* **Aim of the task**
Nothing outside the range from the line with "Write a Blender" to the line with "COL=S.collection" belongs in the copy, and no pictures do either; repeat that range exactly.
#####
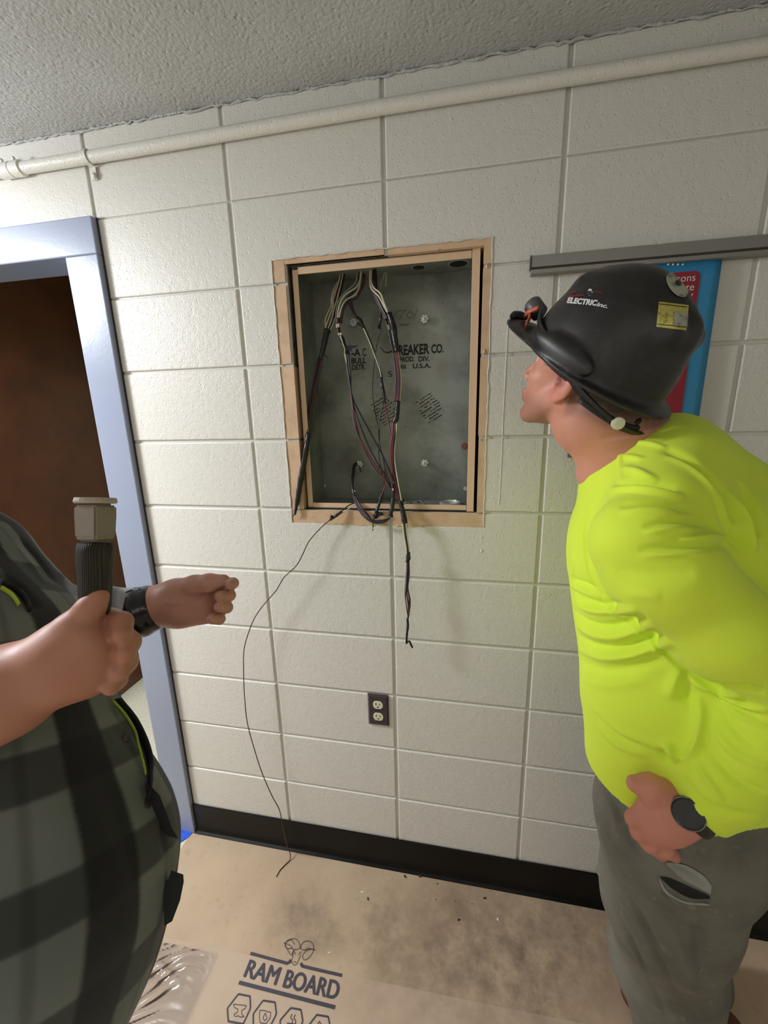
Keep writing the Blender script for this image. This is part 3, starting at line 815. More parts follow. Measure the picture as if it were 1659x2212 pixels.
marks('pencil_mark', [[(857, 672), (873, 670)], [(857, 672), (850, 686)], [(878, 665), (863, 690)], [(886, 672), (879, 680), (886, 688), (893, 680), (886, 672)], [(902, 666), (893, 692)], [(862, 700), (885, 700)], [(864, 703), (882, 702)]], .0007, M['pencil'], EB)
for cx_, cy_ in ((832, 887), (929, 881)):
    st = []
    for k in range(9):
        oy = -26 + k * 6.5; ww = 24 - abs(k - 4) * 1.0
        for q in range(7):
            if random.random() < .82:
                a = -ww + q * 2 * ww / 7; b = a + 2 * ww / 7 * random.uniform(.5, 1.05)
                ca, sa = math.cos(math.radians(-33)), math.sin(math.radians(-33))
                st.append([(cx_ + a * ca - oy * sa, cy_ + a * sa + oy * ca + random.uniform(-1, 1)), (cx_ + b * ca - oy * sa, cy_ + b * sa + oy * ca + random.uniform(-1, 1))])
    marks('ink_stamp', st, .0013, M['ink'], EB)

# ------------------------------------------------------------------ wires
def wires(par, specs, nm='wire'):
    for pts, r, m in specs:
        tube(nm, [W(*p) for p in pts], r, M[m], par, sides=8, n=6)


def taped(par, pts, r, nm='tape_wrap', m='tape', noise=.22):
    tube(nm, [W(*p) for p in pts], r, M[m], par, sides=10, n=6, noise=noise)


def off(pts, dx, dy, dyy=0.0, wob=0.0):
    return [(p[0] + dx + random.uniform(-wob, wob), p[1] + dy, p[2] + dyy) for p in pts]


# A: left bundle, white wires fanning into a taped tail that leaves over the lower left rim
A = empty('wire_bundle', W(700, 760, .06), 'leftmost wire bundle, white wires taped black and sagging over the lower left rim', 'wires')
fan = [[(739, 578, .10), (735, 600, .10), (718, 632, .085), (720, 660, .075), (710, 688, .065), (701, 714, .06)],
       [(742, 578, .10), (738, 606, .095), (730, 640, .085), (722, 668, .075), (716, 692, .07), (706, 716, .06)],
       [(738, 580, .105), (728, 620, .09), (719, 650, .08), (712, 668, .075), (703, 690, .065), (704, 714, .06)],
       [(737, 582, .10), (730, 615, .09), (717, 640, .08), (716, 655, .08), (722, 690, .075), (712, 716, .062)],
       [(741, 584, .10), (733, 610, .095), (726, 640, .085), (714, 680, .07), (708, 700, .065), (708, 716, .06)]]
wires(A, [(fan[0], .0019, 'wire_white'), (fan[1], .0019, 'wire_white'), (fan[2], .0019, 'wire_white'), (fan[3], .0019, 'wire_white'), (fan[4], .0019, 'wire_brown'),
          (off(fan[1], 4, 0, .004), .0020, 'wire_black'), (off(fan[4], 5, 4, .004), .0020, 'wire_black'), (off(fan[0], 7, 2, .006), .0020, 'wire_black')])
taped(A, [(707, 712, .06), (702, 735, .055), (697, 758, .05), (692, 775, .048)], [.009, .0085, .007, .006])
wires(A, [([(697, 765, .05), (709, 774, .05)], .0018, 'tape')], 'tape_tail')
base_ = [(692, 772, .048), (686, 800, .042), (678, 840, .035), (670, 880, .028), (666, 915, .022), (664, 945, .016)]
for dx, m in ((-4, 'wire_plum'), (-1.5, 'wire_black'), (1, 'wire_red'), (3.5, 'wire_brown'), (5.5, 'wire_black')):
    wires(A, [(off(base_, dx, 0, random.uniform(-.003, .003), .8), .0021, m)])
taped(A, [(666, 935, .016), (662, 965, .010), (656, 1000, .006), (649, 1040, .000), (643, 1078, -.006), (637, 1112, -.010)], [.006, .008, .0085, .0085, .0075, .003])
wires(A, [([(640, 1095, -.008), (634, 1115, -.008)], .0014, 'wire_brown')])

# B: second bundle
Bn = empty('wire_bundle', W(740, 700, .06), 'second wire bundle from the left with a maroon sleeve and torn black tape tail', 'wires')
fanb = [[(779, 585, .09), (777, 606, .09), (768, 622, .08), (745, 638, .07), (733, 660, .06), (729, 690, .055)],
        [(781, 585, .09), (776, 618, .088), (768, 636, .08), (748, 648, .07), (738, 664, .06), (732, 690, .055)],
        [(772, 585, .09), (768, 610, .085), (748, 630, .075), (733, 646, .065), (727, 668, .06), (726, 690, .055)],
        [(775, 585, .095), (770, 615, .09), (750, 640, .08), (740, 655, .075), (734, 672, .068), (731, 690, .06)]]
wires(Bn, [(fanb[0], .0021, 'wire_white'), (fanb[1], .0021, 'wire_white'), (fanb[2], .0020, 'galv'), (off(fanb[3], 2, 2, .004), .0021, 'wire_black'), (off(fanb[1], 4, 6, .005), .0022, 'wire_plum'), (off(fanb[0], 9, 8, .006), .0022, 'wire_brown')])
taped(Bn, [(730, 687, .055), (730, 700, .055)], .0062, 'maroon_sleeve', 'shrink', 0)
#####
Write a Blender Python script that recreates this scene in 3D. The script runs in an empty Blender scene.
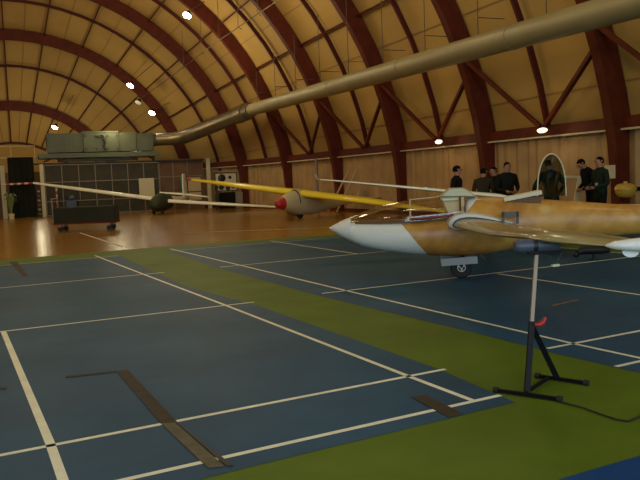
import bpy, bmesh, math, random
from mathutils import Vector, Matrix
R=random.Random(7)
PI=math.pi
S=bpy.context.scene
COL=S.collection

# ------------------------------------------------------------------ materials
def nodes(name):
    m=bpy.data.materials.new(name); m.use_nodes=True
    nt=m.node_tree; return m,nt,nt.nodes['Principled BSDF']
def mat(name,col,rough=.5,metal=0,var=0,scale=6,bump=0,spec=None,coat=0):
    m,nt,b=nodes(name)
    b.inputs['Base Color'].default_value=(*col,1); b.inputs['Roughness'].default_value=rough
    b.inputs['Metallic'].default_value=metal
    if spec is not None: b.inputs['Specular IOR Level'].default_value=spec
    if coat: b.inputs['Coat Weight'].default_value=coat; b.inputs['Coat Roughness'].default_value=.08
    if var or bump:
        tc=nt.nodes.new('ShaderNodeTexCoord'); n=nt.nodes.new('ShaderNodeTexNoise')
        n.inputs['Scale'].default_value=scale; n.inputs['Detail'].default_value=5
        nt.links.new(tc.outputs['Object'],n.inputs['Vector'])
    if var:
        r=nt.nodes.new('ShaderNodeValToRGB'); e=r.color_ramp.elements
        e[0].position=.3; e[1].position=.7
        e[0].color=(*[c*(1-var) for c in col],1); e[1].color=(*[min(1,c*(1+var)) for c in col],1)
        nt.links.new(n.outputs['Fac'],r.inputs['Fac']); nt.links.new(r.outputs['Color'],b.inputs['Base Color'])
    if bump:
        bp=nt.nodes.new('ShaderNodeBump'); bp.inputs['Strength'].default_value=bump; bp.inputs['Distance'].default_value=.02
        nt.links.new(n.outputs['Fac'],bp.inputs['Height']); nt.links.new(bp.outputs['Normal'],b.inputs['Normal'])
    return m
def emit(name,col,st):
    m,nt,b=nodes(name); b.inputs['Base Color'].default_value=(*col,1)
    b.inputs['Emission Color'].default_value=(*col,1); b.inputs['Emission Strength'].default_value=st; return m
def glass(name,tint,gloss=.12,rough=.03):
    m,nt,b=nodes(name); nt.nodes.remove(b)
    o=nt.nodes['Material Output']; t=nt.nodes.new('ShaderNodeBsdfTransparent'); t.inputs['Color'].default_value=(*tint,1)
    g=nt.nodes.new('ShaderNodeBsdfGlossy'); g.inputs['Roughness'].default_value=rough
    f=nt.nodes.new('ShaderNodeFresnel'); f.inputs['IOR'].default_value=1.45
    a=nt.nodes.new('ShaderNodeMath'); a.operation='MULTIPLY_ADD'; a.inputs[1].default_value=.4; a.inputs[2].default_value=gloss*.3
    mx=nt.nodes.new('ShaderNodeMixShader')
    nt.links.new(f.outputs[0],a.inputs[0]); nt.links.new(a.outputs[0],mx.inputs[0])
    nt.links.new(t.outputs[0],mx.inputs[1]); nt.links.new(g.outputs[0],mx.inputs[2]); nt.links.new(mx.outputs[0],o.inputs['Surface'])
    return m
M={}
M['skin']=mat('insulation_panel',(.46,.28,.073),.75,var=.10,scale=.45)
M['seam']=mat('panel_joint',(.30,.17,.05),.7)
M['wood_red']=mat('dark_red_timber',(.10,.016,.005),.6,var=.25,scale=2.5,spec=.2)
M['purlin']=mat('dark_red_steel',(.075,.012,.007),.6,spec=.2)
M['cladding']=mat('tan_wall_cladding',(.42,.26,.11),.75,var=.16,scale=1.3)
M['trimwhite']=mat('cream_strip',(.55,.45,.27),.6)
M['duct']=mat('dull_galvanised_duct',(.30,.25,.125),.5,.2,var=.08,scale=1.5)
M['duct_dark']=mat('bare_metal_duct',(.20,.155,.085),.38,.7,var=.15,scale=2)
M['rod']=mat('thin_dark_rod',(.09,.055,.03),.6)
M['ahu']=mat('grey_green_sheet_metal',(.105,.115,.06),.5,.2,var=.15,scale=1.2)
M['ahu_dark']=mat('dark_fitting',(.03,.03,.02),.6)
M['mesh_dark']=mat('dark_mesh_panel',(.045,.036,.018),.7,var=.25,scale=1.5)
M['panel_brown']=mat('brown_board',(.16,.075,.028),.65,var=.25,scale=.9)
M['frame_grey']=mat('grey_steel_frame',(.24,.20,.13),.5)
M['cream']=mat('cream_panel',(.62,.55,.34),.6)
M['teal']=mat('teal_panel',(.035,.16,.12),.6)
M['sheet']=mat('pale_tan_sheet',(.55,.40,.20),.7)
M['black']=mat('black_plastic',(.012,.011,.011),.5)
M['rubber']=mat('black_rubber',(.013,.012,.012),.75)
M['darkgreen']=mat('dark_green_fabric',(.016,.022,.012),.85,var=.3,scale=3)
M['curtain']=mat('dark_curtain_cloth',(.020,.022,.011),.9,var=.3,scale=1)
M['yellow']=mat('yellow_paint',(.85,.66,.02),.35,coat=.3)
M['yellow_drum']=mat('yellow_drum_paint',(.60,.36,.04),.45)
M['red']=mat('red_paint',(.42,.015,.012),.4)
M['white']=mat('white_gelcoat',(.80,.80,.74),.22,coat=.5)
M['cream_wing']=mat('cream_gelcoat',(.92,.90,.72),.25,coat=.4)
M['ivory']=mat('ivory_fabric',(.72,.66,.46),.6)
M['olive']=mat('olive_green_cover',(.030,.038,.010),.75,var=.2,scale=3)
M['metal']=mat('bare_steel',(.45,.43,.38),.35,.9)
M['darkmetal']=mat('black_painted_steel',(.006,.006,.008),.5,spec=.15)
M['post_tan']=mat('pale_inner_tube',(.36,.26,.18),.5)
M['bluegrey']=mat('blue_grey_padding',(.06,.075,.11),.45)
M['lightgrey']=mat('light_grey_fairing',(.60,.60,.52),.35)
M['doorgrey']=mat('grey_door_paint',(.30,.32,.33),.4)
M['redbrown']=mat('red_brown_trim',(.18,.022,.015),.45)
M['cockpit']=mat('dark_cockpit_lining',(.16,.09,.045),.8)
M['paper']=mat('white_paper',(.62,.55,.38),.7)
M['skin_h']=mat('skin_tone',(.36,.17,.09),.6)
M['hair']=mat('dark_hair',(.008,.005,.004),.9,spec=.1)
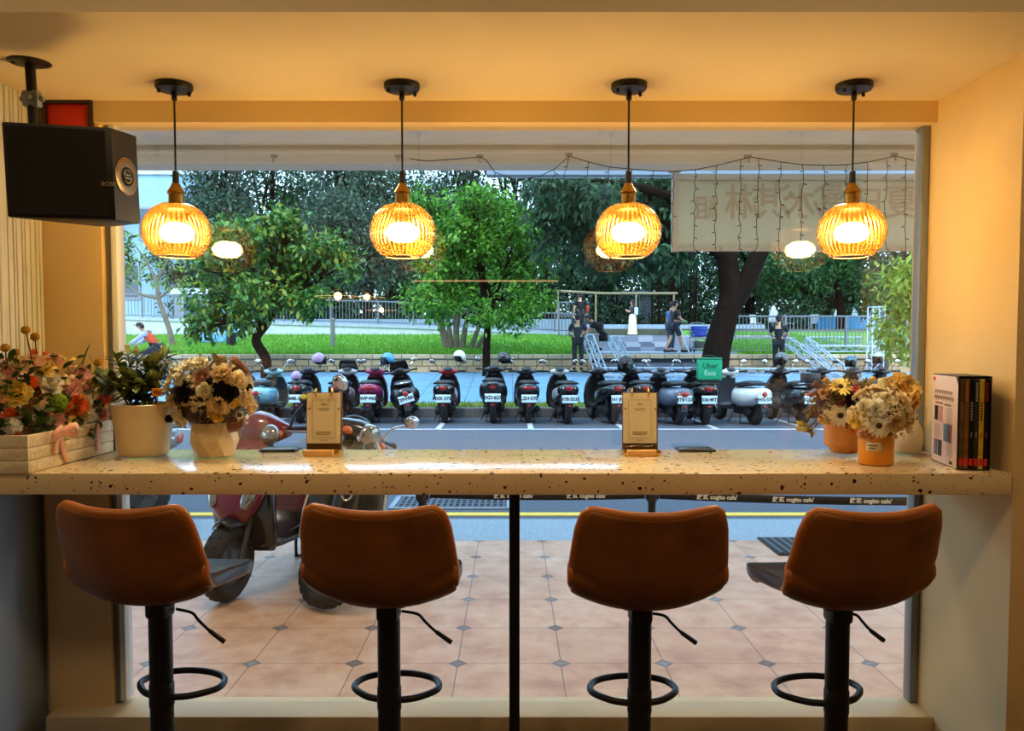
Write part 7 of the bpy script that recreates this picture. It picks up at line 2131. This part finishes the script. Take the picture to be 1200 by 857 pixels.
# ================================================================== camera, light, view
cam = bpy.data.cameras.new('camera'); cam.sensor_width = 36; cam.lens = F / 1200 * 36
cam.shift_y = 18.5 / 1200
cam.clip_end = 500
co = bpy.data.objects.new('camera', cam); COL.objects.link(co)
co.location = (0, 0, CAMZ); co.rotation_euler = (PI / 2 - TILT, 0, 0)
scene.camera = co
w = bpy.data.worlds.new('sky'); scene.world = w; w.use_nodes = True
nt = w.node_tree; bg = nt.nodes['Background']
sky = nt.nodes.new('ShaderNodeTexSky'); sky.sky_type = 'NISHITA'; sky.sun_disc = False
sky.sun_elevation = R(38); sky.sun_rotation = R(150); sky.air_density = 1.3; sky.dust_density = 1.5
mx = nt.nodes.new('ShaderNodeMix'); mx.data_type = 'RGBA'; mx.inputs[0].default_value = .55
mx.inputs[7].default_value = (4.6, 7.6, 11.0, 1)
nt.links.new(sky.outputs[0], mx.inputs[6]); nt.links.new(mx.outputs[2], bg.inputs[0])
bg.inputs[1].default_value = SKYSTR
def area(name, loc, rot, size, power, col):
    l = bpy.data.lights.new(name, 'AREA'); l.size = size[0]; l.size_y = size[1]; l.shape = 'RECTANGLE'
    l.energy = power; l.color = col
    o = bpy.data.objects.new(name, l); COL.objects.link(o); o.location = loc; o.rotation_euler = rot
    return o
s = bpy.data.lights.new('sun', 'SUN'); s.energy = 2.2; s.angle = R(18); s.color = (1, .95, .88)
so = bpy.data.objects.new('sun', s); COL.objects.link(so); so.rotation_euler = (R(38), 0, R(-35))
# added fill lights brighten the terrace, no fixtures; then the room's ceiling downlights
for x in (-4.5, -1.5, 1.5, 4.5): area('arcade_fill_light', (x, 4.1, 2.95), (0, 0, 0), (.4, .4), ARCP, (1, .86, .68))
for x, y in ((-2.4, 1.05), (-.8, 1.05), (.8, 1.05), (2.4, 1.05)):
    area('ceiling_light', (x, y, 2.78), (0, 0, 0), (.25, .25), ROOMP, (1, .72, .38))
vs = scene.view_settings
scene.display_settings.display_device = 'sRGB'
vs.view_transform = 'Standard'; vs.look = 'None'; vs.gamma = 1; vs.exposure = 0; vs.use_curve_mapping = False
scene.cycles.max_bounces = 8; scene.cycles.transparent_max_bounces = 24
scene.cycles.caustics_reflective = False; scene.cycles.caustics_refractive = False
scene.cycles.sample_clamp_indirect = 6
#####
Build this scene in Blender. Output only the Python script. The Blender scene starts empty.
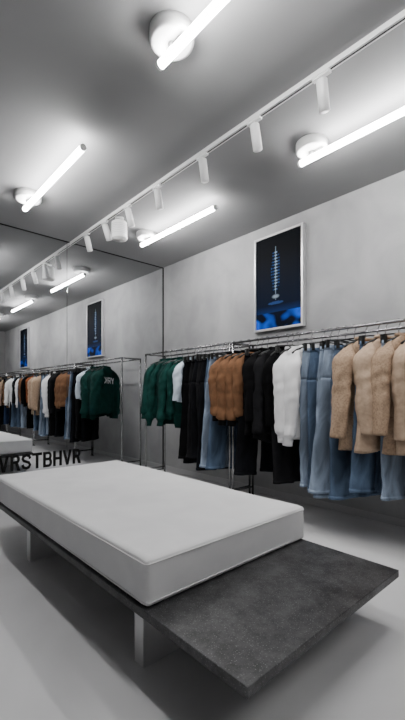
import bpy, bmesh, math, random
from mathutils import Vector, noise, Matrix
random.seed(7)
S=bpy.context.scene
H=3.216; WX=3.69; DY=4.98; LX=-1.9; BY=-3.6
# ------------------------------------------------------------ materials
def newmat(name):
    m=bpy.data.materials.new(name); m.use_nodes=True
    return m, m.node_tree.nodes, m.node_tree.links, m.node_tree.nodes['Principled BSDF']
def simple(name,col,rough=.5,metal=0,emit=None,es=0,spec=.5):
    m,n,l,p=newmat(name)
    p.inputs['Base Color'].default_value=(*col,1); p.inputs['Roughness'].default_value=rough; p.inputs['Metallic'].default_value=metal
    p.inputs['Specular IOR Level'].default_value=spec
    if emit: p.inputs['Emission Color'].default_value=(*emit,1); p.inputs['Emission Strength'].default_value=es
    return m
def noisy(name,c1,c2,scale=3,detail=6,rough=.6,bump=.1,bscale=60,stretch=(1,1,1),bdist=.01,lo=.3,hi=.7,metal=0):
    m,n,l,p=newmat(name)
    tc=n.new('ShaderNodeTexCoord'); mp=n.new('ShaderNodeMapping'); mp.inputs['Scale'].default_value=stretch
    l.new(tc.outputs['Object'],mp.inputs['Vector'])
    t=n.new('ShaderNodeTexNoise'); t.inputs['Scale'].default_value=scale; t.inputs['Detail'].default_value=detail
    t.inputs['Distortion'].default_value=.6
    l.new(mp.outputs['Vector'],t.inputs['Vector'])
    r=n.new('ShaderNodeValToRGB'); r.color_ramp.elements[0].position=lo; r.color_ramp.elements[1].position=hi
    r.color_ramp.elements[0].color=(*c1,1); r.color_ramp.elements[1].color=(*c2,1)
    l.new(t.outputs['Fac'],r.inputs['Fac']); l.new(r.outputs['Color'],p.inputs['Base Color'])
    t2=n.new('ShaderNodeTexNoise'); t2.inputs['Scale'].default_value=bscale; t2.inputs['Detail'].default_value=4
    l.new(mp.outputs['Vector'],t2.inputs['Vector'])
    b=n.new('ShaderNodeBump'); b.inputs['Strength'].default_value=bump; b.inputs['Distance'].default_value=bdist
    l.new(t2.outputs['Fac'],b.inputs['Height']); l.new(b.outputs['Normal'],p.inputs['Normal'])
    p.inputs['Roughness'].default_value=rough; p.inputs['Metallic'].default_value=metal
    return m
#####
* **Answer to the exercise**
Write a Blender Python script that recreates this scene in 3D. The script runs in an empty Blender scene.
import bpy, bmesh, math, random
from mathutils import Vector, Matrix
R=random.Random(7)
PI=math.pi
S=bpy.context.scene
COL=S.collection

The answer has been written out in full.